Positionner un auteur français sur le marché américain reste difficile, notamment en littérature. "Les Américains adorent la French Theory, la cuisine et les films français, mais il y a comme une résistance à la littérature française", remarque Dan Simon, pour qui les traductions du français ne sont pas toujours excellentes. Malgré l’arrivée d’une nouvelle génération de traducteurs, il estime qu’il reste encore du travail dans ce domaine. Les éditeurs de sciences humaines en revanche ne rencontrent pas de problème particulier pour positionner un auteur français. C’est l’approche du sujet qui qualifie l’auteur, indépendamment de sa nationalité, explique Lucina Schnell.

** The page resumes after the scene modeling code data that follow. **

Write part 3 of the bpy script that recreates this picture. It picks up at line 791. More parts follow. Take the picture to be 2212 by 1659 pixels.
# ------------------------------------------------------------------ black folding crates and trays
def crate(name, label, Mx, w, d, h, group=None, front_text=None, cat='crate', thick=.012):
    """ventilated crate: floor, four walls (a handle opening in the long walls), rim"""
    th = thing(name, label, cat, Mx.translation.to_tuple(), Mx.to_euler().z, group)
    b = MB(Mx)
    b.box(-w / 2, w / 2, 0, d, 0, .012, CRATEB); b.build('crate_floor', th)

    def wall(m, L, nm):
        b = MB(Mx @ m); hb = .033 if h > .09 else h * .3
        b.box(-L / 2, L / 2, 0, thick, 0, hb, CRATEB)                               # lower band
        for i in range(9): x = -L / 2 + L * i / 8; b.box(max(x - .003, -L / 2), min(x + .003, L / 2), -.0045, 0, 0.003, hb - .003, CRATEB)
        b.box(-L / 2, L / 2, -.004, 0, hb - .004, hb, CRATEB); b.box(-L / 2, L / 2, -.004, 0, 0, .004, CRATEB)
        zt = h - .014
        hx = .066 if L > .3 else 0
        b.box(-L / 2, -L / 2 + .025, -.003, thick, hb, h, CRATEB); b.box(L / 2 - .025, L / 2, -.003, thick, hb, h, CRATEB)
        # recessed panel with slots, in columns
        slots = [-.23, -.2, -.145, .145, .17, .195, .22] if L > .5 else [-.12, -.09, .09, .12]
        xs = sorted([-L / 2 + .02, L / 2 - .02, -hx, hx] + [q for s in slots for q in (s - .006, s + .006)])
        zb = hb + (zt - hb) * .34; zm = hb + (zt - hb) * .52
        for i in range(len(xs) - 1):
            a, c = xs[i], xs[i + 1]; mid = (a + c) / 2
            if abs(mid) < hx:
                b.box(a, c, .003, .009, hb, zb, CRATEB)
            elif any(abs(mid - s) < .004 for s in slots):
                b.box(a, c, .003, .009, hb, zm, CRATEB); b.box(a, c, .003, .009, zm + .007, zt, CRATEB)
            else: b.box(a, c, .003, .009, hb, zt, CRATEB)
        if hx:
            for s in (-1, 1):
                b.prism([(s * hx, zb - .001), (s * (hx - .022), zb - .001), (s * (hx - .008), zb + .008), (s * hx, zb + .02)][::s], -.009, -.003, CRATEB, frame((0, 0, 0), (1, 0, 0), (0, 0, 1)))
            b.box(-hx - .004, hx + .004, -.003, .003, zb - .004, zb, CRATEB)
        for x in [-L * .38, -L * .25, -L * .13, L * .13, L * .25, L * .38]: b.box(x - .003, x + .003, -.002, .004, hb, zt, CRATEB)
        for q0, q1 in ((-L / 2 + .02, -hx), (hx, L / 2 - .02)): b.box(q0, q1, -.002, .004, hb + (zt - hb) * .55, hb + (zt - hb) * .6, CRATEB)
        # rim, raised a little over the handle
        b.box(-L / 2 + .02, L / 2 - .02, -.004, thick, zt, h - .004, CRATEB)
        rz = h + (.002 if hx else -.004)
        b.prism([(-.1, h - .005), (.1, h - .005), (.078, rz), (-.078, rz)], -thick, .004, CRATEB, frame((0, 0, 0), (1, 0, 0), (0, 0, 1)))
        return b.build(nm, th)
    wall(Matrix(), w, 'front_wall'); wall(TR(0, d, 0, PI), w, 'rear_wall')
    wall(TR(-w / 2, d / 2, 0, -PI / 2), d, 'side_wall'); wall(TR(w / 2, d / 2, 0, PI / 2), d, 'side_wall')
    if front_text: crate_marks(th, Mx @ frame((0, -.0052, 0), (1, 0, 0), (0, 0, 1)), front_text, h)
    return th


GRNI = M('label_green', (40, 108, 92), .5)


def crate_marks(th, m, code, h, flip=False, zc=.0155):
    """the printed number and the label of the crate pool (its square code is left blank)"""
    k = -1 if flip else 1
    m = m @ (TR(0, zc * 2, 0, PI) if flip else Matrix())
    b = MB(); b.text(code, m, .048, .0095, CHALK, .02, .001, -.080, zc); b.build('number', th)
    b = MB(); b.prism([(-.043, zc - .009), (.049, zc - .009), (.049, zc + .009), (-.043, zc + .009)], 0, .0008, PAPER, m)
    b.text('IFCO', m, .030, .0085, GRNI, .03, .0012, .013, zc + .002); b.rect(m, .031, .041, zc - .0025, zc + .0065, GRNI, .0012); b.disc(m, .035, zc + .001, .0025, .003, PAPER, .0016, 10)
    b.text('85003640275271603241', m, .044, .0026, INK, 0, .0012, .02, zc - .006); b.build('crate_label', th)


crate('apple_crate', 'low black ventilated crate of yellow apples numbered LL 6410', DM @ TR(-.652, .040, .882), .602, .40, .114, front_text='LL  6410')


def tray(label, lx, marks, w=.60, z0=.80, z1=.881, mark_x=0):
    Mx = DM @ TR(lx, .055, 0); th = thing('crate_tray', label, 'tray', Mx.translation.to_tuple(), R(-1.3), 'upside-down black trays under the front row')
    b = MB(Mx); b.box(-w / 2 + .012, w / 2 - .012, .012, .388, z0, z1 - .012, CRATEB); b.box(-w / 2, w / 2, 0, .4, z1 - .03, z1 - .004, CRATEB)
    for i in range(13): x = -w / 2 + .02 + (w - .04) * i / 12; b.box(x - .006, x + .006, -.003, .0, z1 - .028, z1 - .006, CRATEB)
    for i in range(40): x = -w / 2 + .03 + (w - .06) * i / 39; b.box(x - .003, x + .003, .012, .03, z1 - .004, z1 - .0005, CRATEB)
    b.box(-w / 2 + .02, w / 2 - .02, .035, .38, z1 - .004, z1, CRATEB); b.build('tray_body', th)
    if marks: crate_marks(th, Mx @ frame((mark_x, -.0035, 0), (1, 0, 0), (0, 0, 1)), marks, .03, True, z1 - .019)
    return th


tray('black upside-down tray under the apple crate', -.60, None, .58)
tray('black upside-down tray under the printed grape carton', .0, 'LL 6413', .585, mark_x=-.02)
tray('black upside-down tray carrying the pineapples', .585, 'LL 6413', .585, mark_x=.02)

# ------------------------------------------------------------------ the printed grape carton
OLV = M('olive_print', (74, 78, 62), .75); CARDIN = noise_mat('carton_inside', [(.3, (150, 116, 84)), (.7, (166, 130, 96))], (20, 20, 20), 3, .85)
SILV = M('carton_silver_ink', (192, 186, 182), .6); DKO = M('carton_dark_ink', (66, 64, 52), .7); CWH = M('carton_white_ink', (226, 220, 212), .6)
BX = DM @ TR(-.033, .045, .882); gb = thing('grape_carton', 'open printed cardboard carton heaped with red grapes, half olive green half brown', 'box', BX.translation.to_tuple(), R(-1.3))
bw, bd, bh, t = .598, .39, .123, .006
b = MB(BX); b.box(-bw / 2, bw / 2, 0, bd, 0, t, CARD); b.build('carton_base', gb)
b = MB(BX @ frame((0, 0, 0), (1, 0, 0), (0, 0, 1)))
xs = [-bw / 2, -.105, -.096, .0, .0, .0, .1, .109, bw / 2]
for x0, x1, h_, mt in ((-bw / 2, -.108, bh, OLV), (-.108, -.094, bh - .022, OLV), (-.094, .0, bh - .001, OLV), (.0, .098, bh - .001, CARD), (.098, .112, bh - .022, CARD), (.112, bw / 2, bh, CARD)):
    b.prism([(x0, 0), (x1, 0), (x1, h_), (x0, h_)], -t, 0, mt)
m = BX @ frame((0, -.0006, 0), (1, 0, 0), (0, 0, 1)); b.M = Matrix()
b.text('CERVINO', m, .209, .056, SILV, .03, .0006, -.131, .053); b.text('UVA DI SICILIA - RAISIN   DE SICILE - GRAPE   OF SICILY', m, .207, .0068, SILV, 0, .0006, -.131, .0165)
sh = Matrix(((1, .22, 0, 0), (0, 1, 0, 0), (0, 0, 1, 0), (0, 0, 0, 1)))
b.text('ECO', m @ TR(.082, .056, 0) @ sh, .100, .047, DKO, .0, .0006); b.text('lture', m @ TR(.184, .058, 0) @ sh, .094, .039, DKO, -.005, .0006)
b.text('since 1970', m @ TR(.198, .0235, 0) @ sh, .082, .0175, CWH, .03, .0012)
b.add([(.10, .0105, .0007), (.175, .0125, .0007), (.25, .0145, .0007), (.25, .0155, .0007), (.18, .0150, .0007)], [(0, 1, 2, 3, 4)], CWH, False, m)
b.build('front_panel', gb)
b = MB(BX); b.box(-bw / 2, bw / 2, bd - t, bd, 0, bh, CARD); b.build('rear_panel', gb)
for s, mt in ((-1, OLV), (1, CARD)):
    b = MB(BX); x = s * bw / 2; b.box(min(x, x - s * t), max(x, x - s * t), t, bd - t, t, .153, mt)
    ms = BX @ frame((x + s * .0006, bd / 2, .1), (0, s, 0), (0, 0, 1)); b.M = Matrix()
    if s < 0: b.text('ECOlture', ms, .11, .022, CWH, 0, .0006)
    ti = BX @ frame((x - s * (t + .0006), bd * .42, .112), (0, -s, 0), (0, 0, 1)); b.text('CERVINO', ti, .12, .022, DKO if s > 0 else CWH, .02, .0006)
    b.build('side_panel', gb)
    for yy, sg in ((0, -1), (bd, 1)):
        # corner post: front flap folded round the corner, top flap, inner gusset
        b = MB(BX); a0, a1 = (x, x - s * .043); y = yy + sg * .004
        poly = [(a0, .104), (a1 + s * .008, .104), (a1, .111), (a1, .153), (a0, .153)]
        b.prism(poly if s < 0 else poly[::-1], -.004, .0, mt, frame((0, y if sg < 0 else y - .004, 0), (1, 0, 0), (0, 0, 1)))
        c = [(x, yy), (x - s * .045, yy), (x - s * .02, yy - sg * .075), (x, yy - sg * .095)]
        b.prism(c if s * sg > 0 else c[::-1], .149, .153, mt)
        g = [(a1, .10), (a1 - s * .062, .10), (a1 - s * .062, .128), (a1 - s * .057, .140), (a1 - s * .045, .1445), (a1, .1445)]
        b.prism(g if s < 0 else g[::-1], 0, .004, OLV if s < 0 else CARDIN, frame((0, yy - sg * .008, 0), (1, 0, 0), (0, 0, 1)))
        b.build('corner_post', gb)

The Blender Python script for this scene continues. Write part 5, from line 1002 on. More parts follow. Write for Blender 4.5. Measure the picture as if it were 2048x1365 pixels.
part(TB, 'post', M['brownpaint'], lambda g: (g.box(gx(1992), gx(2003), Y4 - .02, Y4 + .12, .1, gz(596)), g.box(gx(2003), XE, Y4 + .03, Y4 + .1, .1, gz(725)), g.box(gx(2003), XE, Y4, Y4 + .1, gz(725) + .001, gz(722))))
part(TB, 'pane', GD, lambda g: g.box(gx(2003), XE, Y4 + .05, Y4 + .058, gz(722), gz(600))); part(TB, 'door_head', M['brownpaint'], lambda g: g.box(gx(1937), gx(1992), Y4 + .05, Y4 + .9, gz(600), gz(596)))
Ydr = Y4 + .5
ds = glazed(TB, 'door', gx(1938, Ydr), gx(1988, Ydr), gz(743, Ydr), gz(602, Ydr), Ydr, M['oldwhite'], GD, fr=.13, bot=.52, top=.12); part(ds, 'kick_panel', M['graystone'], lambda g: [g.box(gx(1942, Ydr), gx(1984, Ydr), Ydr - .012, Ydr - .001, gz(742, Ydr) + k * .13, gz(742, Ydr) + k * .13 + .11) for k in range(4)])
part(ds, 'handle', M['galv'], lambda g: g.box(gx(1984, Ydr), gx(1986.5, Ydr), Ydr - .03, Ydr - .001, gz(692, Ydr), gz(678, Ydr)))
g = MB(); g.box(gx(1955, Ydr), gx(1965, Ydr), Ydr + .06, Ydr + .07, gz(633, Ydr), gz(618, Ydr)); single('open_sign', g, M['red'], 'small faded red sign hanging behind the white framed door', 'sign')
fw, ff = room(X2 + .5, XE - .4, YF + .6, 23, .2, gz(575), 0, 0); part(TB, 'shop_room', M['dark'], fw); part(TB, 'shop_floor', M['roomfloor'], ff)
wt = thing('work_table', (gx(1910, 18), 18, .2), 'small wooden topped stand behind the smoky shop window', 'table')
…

"Les éditeurs français font des efforts considérables pour approcher le marché américain, plus que leurs collègues italiens, allemands ou espagnols", note Dan Simon, qui précise toutefois que cela porte ses fruits. Tout comme les aides à la publication de l’ambassade et la présence de la librairie française Albertine à New York, "une des plus belles aux États-Unis".
Pour terminer, ce webinaire était suivi d’une discussion plus informelle entre les responsables des droits français et Anne-Solange Noble, responsable des droits pour la langue anglaise chez Gallimard et auteure de l’étude sur les éditeurs de littérature générale américains.